When you think of the Los Angeles craft beer scene, you probably wouldn’t picture the city of Downey. It’s better known for being the birthplace of the Apollo space program than for its breweries. So, I was intrigued when I caught wind of a bottle share happening at Uncle Henry’s Deli in Downey. A digital flier making the rounds on social media highlighted a “wall of taps”—104 to be exact. I knew then that I had to see if this tap wall was as impressive in person as it looked online.
I visited Uncle Henry’s Deli on a Thursday at noon, right at the peak of the lunch rush. The place was buzzing with energy: sandwich orders rang out from behind the counter, and its eight picnic-style tables were packed with patrons on their lunch breaks. I saw construction workers with their neon vests and steel-toed boots chomping on double-stacked meats; women in business-casual attire washing down their sub sandwiches with mugs of beer; and a man sitting solo in baby-blue scrubs, sipping a pint and loudly declaring, “This is a great Stout!”
Behind the bar at the back of the room stood that wall of taps. It really was glorious.
The deli’s origin story is one of ambition and resilience. At just 14 years old, the eponymous Henry hitchhiked 1,021 miles from Colorado to Hollywood and found work at a butchery, where he honed his skills. He later opened and operated his own successful butchery, which he aptly named Uncle Henry’s Deli.
Years later, in 1979, Henry sold the deli to his nephew, George Gaul, and George transformed the deli into a bona fide sandwich shop. He also obtained a liquor license and began adding beer to his menu. Business took off, and Uncle Henry’s Deli enjoyed decades of success. Following the 2008 economic meltdown, George delegated operations to his kids, fraternal twins George III and Christina Gaul. The duo are responsible for the deli’s current incarnation as a local beer hub.
“Back then it was only stuff like Budweiser, Bud Light, and Michelob,” says Christina Gaul, recalling the early days of the deli’s beer menu. George III started overseeing beer buying right when craft brands were beginning to gain traction in the local market. At the same time, Uncle Henry’s Deli became the go-to caterer for a local beer distributor. This connection put the Gauls at the heart of the area’s craft beer renaissance, and the siblings knew then how they would leave their mark on the family business: They’d introduce Downey to craft beer.
Leveraging his distributor connections, George III began bringing in beer the deli’s customers had never heard of; soon, Uncle Henry’s earned a reputation for being the first retailer to offer many emerging brands locally. “When Hangar 24 first released their Orange Wheat, we had a launch party here.
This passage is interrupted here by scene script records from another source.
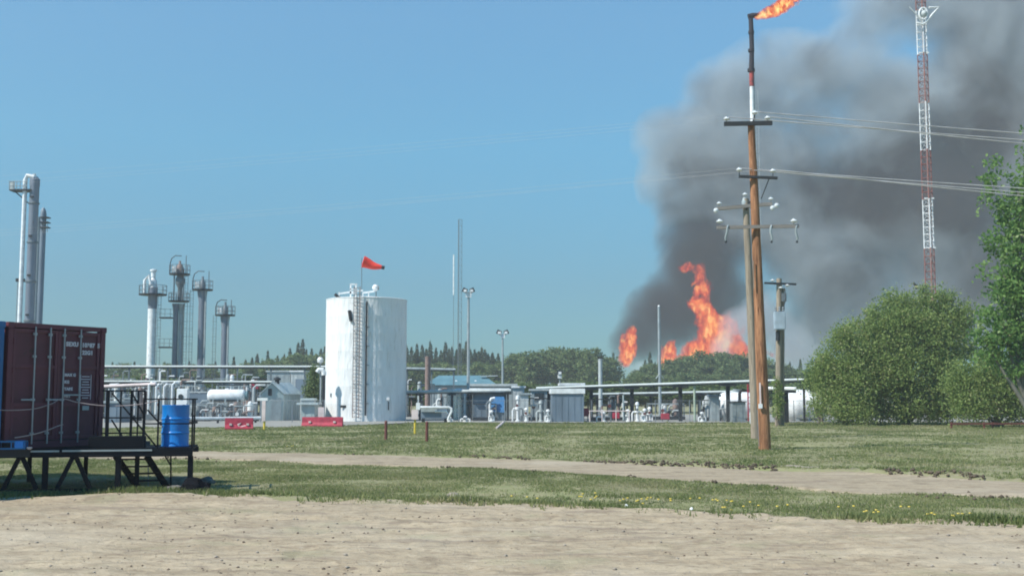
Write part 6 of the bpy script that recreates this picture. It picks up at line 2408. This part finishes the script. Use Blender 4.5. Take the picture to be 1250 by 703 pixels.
flame('fire', 'low reddish flame beside the brown pole, right of the tallest flame', [(905, 428, 20, 14, 1.1), (900, 415, 12, 12, .7), (925, 430, 14, 10, .8), (940, 434, 10, 8, .5)], FYR - 16, .8, .3, .35, 2.5, 5, 73, thr=.7)
flame('flare_flame', 'orange yellow gas flame blowing right from the flare stack tip', [(932, 19, 13, 6.5, 1.2), (943, 15, 14, 9, 1.4), (952, 9, 13, 10, 1.3), (963, 3, 14, 9, 1.2), (924, 21, 7, 4.5, 1.1), (975, -4, 10, 8, .9)], FY, .12, 1.3, 3.5, .35, .8, 90, thr=.5, gain=1.3)

# pale steam/smoke drifting beside the big flame
WH = [(902, 400, 30, 30, 1.2), (890, 428, 26, 22, .9), (935, 385, 38, 34, .8), (960, 420, 40, 40, .8), (885, 425, 25, 26, .7), (780, 452, 34, 16, .8), (980, 445, 46, 30, .5)]
els2 = ellipsoids(WH, 366, .5, 4, 8)
me = hull('pale_smoke', els2, 1.0, 2.0)
sm2 = bpy.data.objects.new('pale_smoke', me)
link(sm2)
tag(sm2, 'pale bluish smoke drifting low beside the flames', 'smoke', kind='stuff')
m, nt, out = new_mat('pale_smoke')
P = nt.n('ShaderNodeNewGeometry').outputs['Position']
n1 = nt.noise(P, .07, 4, .6, .5)
dens = nt.m('MULTIPLY', nt.m('MAXIMUM', nt.m('SUBTRACT', nt.m('ADD', field(nt, P, els2), nt.m('MULTIPLY', n1, 1.8)), 1.05), 0.0), .16)
pv = nt.n('ShaderNodeVolumePrincipled')
pv.inputs['Color'].default_value = (.86, .90, .97, 1)
nt.put(pv.inputs['Density'], dens)
nt.put(out.inputs['Volume'], pv.outputs[0])
me.materials.clear()
me.materials.append(m)

# ------------------------------------------------------------------ summer haze: one closed box of thin air round everything
hz = MB().box2((-700, -60, -1.0), (900, 760, 262)).build('haze', None, smooth=0, origin=(0, 0, 0))
hz['kind'] = 'stuff'
m, nt, out = new_mat('haze')
pv = nt.n('ShaderNodeVolumePrincipled')
pv.inputs['Color'].default_value = (.86, .93, 1.0, 1)
pv.inputs['Density'].default_value = HAZE
nt.put(out.inputs['Volume'], pv.outputs[0])
hz.data.materials.append(m)
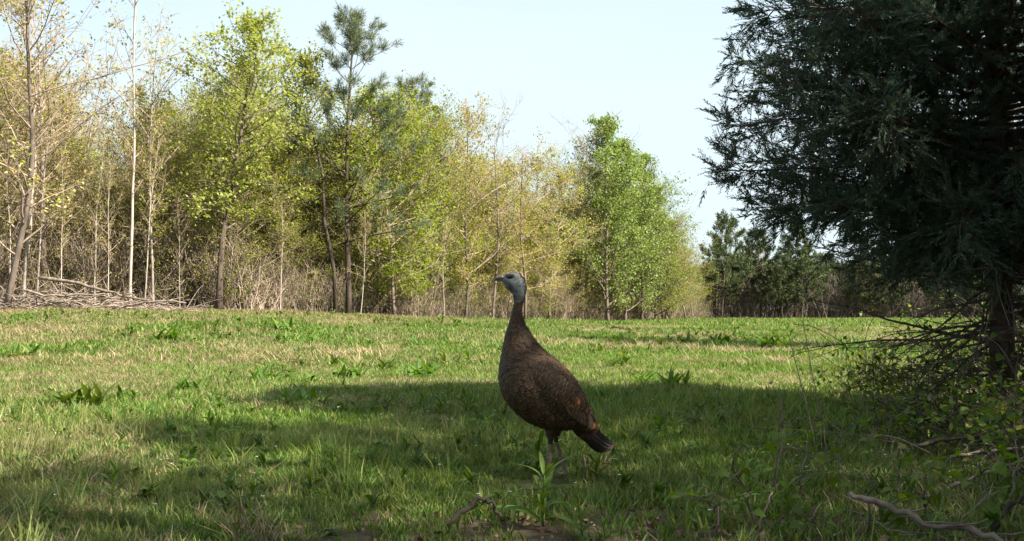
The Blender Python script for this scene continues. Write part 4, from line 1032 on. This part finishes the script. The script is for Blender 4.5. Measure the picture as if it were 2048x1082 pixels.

It didn’t seem like a big deal then,” remembers George III.
As word began to spread of a growing tap wall in a local Downey deli, beer fans started trickling in from all over Los Angeles. “I was a deli faithful before I worked here. I heard about the tap wall and came for the beer,” says bartender Carlos Gomez.
Today, Uncle Henry’s Deli is a local institution, beloved for its special releases and hard-to-find imports and now a host to bottle shares and other community events. When asked what’s next for the deli, George III considers before answering: “I’m trying to get a non-alc Lager on tap!” he laughs.